The Rev. Terri Pilarski, St. Francis’ most recent permanent pastor, left shortly after an August 2009 interview with the Green Valley News in which she said the Bible didn’t condemn homosexuality. Pilarski, who had been at the church about 18 months, wouldn’t address whether her public stance on homosexuality led to her decision to leave. She now is a pastor at a church in Dearborn, Mich.

“Coming from a diocese in South Carolina, which is extremely conservative, where the bishop there was against it and would never give the clergy permission to perform same-sex blessings has been an eye-opener for me,” Messier said. “When I sat and met with the bishop in the Diocese of Arizona while interviewing for this position at St.
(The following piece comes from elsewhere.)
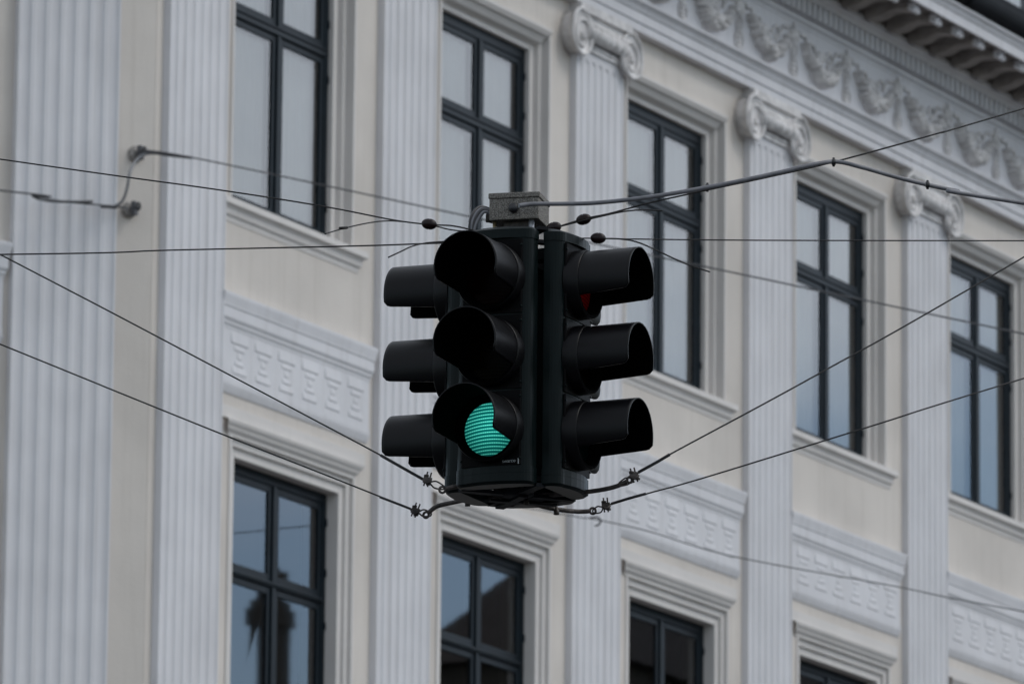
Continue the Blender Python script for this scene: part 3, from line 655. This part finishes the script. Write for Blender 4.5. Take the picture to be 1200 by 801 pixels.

Francis, my wife and I walked out after the meeting and thought to ourselves, ‘What a breath of fresh air.’”

“We need to treat all people, whether homosexual or heterosexual with the same respect and not brand them as we have branded other groups of people in the past,” he said.

“Looking at the church historically, there have been certain issues that have been supported by Scripture, and yet very anti-gospel,” Messier pointed out. “Slavery, for example. You could find support for it in the scriptures and then finally we realized one day that we needed to understand the context in which the Scripture was written. We don’t believe the enslavement of other human beings is a good thing today.”